Obviously, this viewpoint doesn’t take the validity of Jewish and Gentile faith in Jesus (Yeshua) as Messiah into account. I have two questions that are related to the “three differences.” First, if we believe that Jews, according to midrash, fulfill a mitzvah when they study Torah, is this not true when Christians (non-Jews who are disciples of the Jewish Messiah King) study the Bible (New Testament and/or full Bible)? Second, if Jews were given the authority to decide halachah as it applies to them, do not Christians have the same sort of autonomy in deciding whatever “halachah” applies to us based on our understanding of the teachings of Jesus?

You can go to his blog to read the entire transaction between us, but basically he said, “That’s a tough one.” Remember though, that our belief in Jesus as the one, true Messiah and the authority he was given by the Father makes all the difference in the world.

But how was all this supposed to work originally and what does it mean to us now? My best guess is, in the days of Paul, the non-Jewish disciples had a much closer image and conceptualization of the Jewish Messiah as transmitted to them by the Apostle to the Gentiles. Their “observance” of the mitzvot may have more closely approximated what was halachah for the normative Judaism of the day because new disciples tend to imitate their mentors and teachers. They just don’t know any better way of learning than to do what their shepherds and guides are doing.

But all that was lost in the ensuing split between Christianity and Judaism and our mission today is one of rediscovery. Publications such as the DHE Gospels and particularly Tsvi Sadan’s landmark The Concealed Light peer into the shadows of antiquity and illuminate the man who both Jewish and Gentile disciples called “Master” and “King”.

But if we can’t even agree among the Jewish and non-Jewish body of believers who Jesus was and is and what he expects us all to do, how can we unite as brothers and sisters in the faith and do the will of our Master? If it were just a matter of bearing good fruit and choosing to love, there wouldn’t be much of a problem.

But wait! Why does it have to be a problem?

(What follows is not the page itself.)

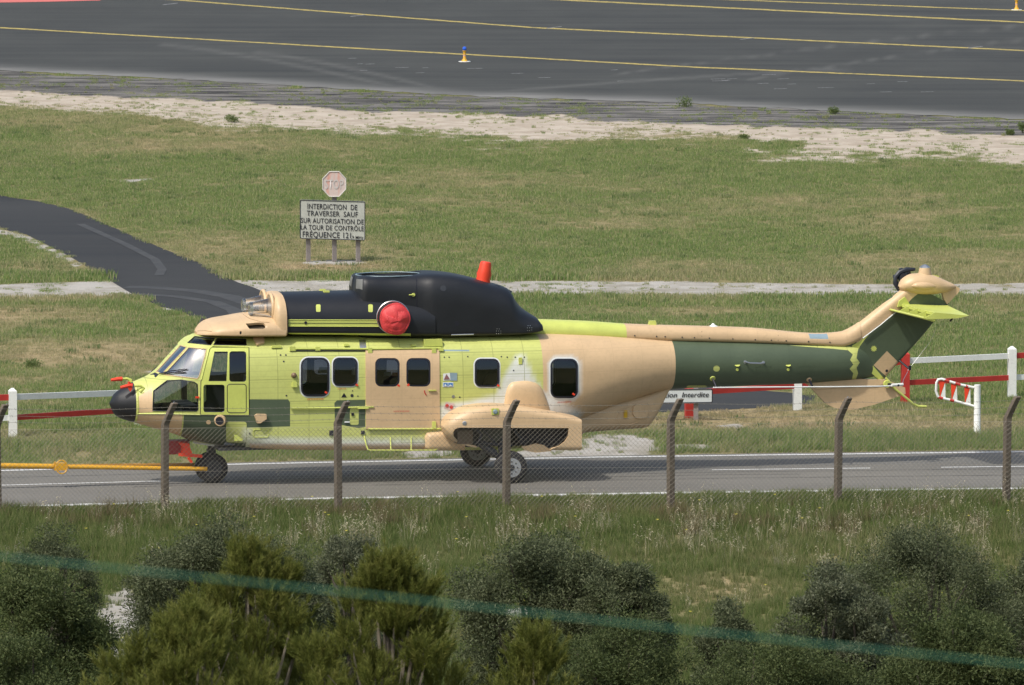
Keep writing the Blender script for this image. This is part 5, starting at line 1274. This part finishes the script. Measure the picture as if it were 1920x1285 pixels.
for ch in plate.children:
    if ch.name.startswith('lettering'): ch.data.materials.clear(); ch.data.materials.append(bpy.data.materials['faded_white_letter'])
nb = empty('no_entry_board', gnd(1300, 790)); tag(nb, 'long low white board reading tion Interdite in black under the tail boom', 'sign')
O = Vector(nb.location)
bc = [(x, y) for x, y in rrect(1150, 730.5, 1336, 756.5, 3, 3)]; bc = [(x, y-(x-1150)*.012+1) for x, y in bc]
bd = MB().prism([sp(*q) for q in bc], (0, .05, 0)).build('board', paint('board_white', (.50, .53, .53), .5, .06, .08), nb)
MB().tube([sp(x, y, -.003) for x, y in inset(bc, .5)+[inset(bc, .5)[0]]], .012, 6).build('border', 'ink', bd)
a_, b_ = sp(1247, 745.5, -.012), sp(1329, 744.5, -.012)
text_mesh('lettering', 'tion  Interdite', 'ink', bd, a_, (b_-a_).normalized(), Vector((0, 0, 1)), 9.3/(F/O.y), (b_-a_).length, shear=.22)
MB().box(Vector((sp(1305, 770).x, .08, .15)), (.10, .06, 1.1)).build('post', post_m, nb); MB().box(Vector((sp(1180, 770).x, .08, .15)), (.10, .06, 1.1)).build('post', post_m, nb)

# ------------------------------------------------------------------ taxiway edge lights
def edge_light(px, py, label):
    o = empty('edge_light', gnd(px, py, .012)); tag(o, label, 'light', 'taxiway edge lights')
    MB().lathe((0, 0, 0), (0, 0, 1), [(0, .22), (.015, .22), (.02, .20)], 20).build('base_plate', 'white', o)
    MB().lathe((0, 0, .02), (0, 0, 1), [(0, .12), (.05, .085), (.10, .055), (.34, .05), (.36, .07), (.39, .07)], 16).build('stem', paint('edge_light_yellow', (.62, .33, .02), .5), o, True)
    MB().lathe((0, 0, .20), (0, 0, 1), [(0, .054), (.06, .054)], 14).build('band', paint('edge_band', (.6, .35, .25), .5), o)
    MB().lathe((0, 0, .41), (0, 0, 1), [(0, .05), (.02, .07), (.07, .078), (.12, .06), (.14, .02)], 16).build('lens', paint('blue_lens', (.03, .12, .62), .12, .05, 0), o, True)
edge_light(871, 116, 'blue lensed yellow edge light standing in the middle of the taxiway margin')
edge_light(1906, 19, 'blue lensed yellow edge light cut off at the top right corner')

# ------------------------------------------------------------------ grass and weeds
def leaf_mat(name, cols, dryc=None, rough=0.6, trans=0.35, scale=0.7, attr_name='rnd', spec=0.15):
    """foliage: colour varies from leaf to leaf and in patches; some light comes through"""
    m, nt, b = new_mat(name)
    r = attr(nt, attr_name)
    c = ramp(nt, r, [(i/(len(cols)-1), q) for i, q in enumerate(cols)])
    n = noise_n(nt, scale, 4, 0.6, 'World')
    c = mixc(nt, ramp(nt, n, [(0.35, 0.0), (0.65, 0.3)]), c, [x*0.85 for x in cols[0]])
    if dryc:
        di = N(nt, 'ShaderNodeAttribute'); di.attribute_type = 'INSTANCER'; di.attribute_name = 'dry'
        f = math_n(nt, 'ADD', di.outputs['Fac'], math_n(nt, 'MULTIPLY', math_n(nt, 'SUBTRACT', r, 0.5), 0.5), True)
        c = mixc(nt, f, c, mixc(nt, r, dryc[0], dryc[1]))
    nt.links.new(c, b.inputs['Base Color']); b.inputs['Roughness'].default_value = rough; b.inputs['Specular IOR Level'].default_value = spec
    out = nt.nodes['Material Output']
    tl = N(nt, 'ShaderNodeBsdfTranslucent'); nt.links.new(c, tl.inputs[0]); mx = N(nt, 'ShaderNodeMixShader'); mx.inputs[0].default_value = trans
    nt.links.new(b.outputs[0], mx.inputs[1]); nt.links.new(tl.outputs[0], mx.inputs[2]); nt.links.new(mx.outputs[0], out.inputs[0])
    return m
grass_m = leaf_mat('meadow_grass', [(0.150, 0.250, 0.080), (0.220, 0.308, 0.090), (0.305, 0.345, 0.122), (0.45, 0.415, 0.235)], ((0.38, 0.295, 0.175), (0.58, 0.48, 0.31)), trans=0.5)
straw_m = leaf_mat('straw', [(0.30, 0.25, 0.14), (0.42, 0.37, 0.24), (0.55, 0.50, 0.36)])
SRC = bpy.data.collections.new('grass_sources')
def tuft(name, n, rad, h, width, lean, seed, mat, seeds=False):
    r = np.random.default_rng(seed); V = []; Fc = []; R = []
    for k in range(n):
        a = r.uniform(0, 2*PI); q = rad*math.sqrt(r.random()); x, y = q*math.cos(a), q*math.sin(a)
        hh = h*r.uniform(.45, 1.15); d = r.uniform(0, 2*PI); ln = lean*r.uniform(.1, 1)*hh; dx, dy = math.cos(d)*ln, math.sin(d)*ln
        w = width*r.uniform(.7, 1.3); f = r.uniform(0, 2*PI); wx, wy = math.cos(f)*w/2, math.sin(f)*w/2; rv = r.random()
        o = len(V)
        V += [(x-wx, y-wy, -.01), (x+wx, y+wy, -.01), (x+dx*.35+wx*.8, y+dy*.35+wy*.8, hh*.55), (x+dx*.35-wx*.8, y+dy*.35-wy*.8, hh*.55), (x+dx, y+dy, hh)]
        Fc += [(o, o+1, o+2), (o, o+2, o+3), (o+3, o+2, o+4)]; R += [rv]*5
        if seeds and k % 2 == 0:
            for j in range(7):
                f1 = .62+.38*j/6; cx, cy, cz = x+dx*f1, y+dy*f1, hh*f1; o = len(V); s1 = .014
                ex, ey = r.uniform(-.03, .03, 2); V += [(cx, cy, cz), (cx+ex+s1*.5, cy+ey, cz-.006), (cx+ex*1.7, cy+ey*1.7, cz-.03)]; Fc.append((o, o+1, o+2)); R += [.75+.25*r.random()]*3
    me = bpy.data.meshes.new(name); V = np.array(V, np.float32); Fc = np.array(Fc, np.int32)
    me.vertices.add(len(V)); me.vertices.foreach_set('co', V.ravel()); me.loops.add(Fc.size); me.loops.foreach_set('vertex_index', Fc.ravel()); me.polygons.add(len(Fc)); me.polygons.foreach_set('loop_start', np.arange(0, Fc.size, 3, dtype=np.int32))
    a = me.attributes.new('rnd', 'FLOAT', 'POINT'); a.data.foreach_set('value', np.array(R, np.float32)); me.materials.append(mat); me.update(calc_edges=True)
    return bpy.data.objects.new(name, me)
def scatter(name, label, cat, P, scl, dry, sources, seed=0):
    """one meadow object: points carrying instanced tufts"""
    r = np.random.default_rng(seed); n = len(P)
    col = bpy.data.collections.new(name+'_kinds')
    for o in sources: col.objects.link(o)
    me = bpy.data.meshes.new(name); me.vertices.add(n); me.vertices.foreach_set('co', np.asarray(P, np.float32).ravel())
    for nm_, dt, val in (('scl', 'FLOAT', scl), ('dry', 'FLOAT', dry), ('rotz', 'FLOAT', r.uniform(0, 2*PI, n)), ('pick', 'INT', r.integers(0, len(sources), n))):
        a = me.attributes.new(nm_, dt, 'POINT'); a.data.foreach_set('value', np.asarray(val, np.float32 if dt == 'FLOAT' else np.int32))
    me.update(); o = link(bpy.data.objects.new(name, me)); tag(o, label, cat, None, 'stuff')
    ng = bpy.data.node_groups.new(name+'_nodes', 'GeometryNodeTree')
    ng.interface.new_socket('Geometry', in_out='INPUT', socket_type='NodeSocketGeometry'); ng.interface.new_socket('Geometry', in_out='OUTPUT', socket_type='NodeSocketGeometry')
    gi = ng.nodes.new('NodeGroupInput'); go = ng.nodes.new('NodeGroupOutput'); ip = ng.nodes.new('GeometryNodeInstanceOnPoints'); ci = ng.nodes.new('GeometryNodeCollectionInfo')
    ci.inputs['Collection'].default_value = col; ci.inputs['Separate Children'].default_value = True; ci.inputs['Reset Children'].default_value = True
    def na(nm_, t):
        q = ng.nodes.new('GeometryNodeInputNamedAttribute'); q.data_type = t; q.inputs[0].default_value = nm_; return q.outputs[0]
    cx = ng.nodes.new('ShaderNodeCombineXYZ'); ng.links.new(na('rotz', 'FLOAT'), cx.inputs[2])
    e2r = ng.nodes.new('FunctionNodeEulerToRotation'); ng.links.new(cx.outputs[0], e2r.inputs[0])
    ng.links.new(gi.outputs[0], ip.inputs['Points']); ng.links.new(ci.outputs[0], ip.inputs['Instance']); ip.inputs['Pick Instance'].default_value = True
    ng.links.new(na('pick', 'INT'), ip.inputs['Instance Index']); ng.links.new(e2r.outputs[0], ip.inputs['Rotation']); ng.links.new(na('scl', 'FLOAT'), ip.inputs['Scale']); ng.links.new(ip.outputs[0], go.inputs[0])
    md = o.modifiers.new('scatter', 'NODES'); md.node_group = ng
    return o
def grow(d0, d1, dens, seed, margin=2.0):
    """random ground points seen by the camera between two distances"""
    r = np.random.default_rng(seed); n = int((d1-d0)*dens*(960/F*(d0+d1)+2*margin))
    y = r.uniform(d0, d1, n); hw = 960/F*y*1.02+margin; x = r.uniform(-1, 1, n)*hw.max(); ok = np.abs(x) < hw
    return x[ok], y[ok]
def bare(px, py):
    sa, so, gr = masks(px, py)
    onroad = (py > far_line(px)-4) & (py < near_line(px)+3.2)
    taxi_ = py < taxi_edge(px)+2
    return np.clip(np.maximum.reduce([sa, so*1.1, gr]), 0, 1), onroad | taxi_ | inpoly(px, py, TRACK)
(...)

What have we forgotten about what Jesus taught? What were his most important lessons? How to tie tzitzit and lay tefillin? The proper order of service in the synagogue?

No.

His most important Torah mitzvot were these:

But when the Pharisees heard that he had silenced the Sadducees, they gathered together. And one of them, a lawyer, asked him a question to test him. “Teacher, which is the great commandment in the Law?” And he said to him, “You shall love the Lord your God with all your heart and with all your soul and with all your mind. This is the great and first commandment. And a second is like it: You shall love your neighbor as yourself. On these two commandments depend all the Law and the Prophets.” –Matthew 22:34-40 (ESV)

A new commandment I give to you, that you love one another: just as I have loved you, you also are to love one another. –John 13:34 (ESV)

Why do I continually repeat these specific teachings of the Master? Because these are the Torah commandments of the Messiah we consistently fail to obey.

I know, it’s shocking. We can spend all day every day at our computer keyboards ripping apart the minutiae of specific Bible verses down to the level of Greek and Hebrew translations and citing the experts and authorities who we believe support our various theories, but how many of us actually step away from our PCs and Macs long enough to donate even a single can of soup to our local foodbank or to mow the lawn of the aged couple who live across the street?

Who is the true Jewish Jesus and what does he want of us? He wants us to stop blogging long enough to actually do good and to show love to the least of his little ones. We know that Christians and Jews are waiting for the Messiah. But is he also waiting for us?

2 thoughts on “Does the Messiah Wait for Us?”

  1. Yet another thoughtful post James; may we all remember what is most important in life, Love.

    Of G-d, Messiah, and our Neighbors.